Last night they came out with their pointy hats, jagged teeth, and all the kids got to run around screaming and eating candy. Any house that tried to get away with handing out apples got egged. (I hope the kids are still doing that.) It was the night when out-of control badness and wildness were unloosed. Bad things could happen. It was the night of the witches.

I have always believed that witches were gardeners. From the earliest accounts, women were the ones out there in the dirt, doing the lowly work, and from that they gained a special kind of knowledge. The witches in Macbeth used hemlock and mushrooms; the Salem witches knew which plants caused abortions. More recently, beautiful dildos made of whalebone were discovered around sailing towns of New England that had traces of hallucinogenics on them. You used one of those and it would really make you fly.

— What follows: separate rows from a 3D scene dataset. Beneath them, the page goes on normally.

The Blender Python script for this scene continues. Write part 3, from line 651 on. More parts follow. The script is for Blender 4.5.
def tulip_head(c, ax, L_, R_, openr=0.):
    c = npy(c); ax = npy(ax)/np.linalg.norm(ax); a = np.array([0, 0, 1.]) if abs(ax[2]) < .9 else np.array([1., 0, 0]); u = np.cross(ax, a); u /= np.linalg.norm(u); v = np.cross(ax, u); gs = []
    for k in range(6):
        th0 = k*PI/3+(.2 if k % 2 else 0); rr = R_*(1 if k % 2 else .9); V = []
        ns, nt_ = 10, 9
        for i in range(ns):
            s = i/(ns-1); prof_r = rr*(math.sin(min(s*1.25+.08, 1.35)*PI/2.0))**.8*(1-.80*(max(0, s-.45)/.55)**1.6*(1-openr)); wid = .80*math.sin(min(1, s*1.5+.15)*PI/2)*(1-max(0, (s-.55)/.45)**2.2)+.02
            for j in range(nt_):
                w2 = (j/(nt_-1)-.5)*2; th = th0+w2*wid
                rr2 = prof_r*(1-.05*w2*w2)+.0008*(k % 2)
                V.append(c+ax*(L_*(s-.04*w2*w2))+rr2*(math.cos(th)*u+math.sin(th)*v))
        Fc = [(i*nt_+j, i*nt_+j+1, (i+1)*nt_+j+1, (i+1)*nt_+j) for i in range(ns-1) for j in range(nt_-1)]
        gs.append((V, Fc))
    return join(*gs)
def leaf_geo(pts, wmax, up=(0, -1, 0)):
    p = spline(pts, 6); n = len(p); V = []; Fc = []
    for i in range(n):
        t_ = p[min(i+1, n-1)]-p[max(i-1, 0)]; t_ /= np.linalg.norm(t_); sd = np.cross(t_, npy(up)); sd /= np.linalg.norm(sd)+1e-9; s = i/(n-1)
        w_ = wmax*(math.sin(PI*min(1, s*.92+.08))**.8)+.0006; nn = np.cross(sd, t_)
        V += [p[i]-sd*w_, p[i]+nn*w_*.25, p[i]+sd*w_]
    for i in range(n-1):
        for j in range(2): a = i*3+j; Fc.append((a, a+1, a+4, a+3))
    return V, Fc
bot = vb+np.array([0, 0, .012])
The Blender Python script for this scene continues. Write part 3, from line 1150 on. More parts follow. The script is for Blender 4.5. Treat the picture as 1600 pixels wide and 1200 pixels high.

The witchy energy is intuitive, sometimes dark. It cannot be pinned down, analyzed, measured. It is the same in the garden, the work is intuitive. It is about listening closely, paying attention, and hoping that you’re flying with the greater spirits who are always in charge.

Any woman or man who possesses this energy knows it can frighten people: that ability to see too much, know more than they are suppose to. It is also looked down upon and dismissed because it is not clear and checkable—it is not something that can be controlled. The patriarchs didn’t like it then—and they still don’t.